Houthis Mock US Coalition’s Strikes with Fatal Attack on Liberian Cargo Ship

By Arie Egozi

Foreign Affairs

Tel Aviv. The strikes of the US and its European partners on Houthi targets in Yemen are a bad joke, according to Israel defence sources. “The Houthis killed two sailors and the so called Western coalition continues to act in a way that does not affect the Iranian proxy’s capabilities,” one of the sources said.

A missile strike by Iran-backed Houthis killed two crew members of a cargo ship on March 6, 2024, US officials say, in the first fatal attack by the group in the Red Sea. Six more of the crew were injured and the ship had to be abandoned. Pentagon officials say it has been damaged but has not sunk yet.

According to Iran International, the London based website, operated by the opposition to the regime in Tehran, the Houthis seem to have intensified their attacks this week.

“The US Central Command reported several exchanges of fire on Monday and Tuesday, shooting down drones and anti-ship ballistic missiles, and destroying some in “Houthi-controlled areas of Yemen,” the website reported.

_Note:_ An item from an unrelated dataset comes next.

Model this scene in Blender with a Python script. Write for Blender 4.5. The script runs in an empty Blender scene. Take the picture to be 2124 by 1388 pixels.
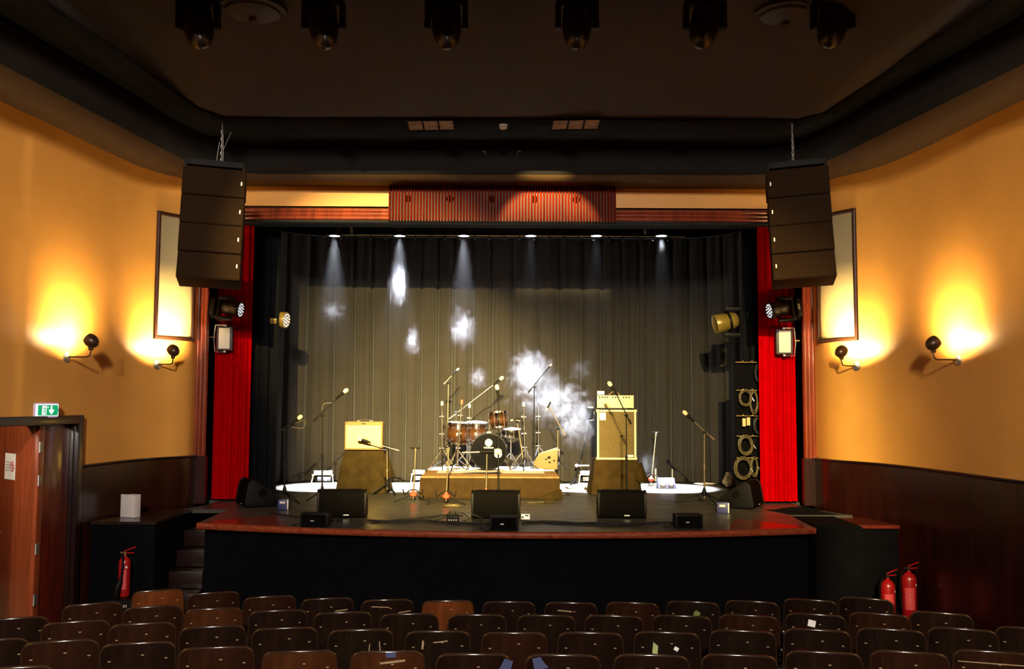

According  to the website, the ship targeted on March 6 was identified as True Confidence, a Liberian-owned vessel, formerly owned by an American company. It had been heading to Jeddah in Saudi Arabia with steel products from China.

In a statement published shortly after the attack, the Houthi leadership claimed True Confidence was an “American ship” and that it was targeted “after the ship’s crew rejected warning messages from the Yemeni naval forces.” It’s unclear if they made a mistake or if there are American connections beyond the previous owner.

The website says that the attack has once more raised questions over the efficacy of the US response so far to Houthi aggressions in the Red Sea, weeks after US and UK launched several airstrikes on the group’s sites inside Yemen.

“The Biden administration has allowed an Iranian proxy group of Yemeni outlaws to terrorise international shipping with deadly consequences,” Senator Tom Cotton posted on X,. “This is what weakness looks like.”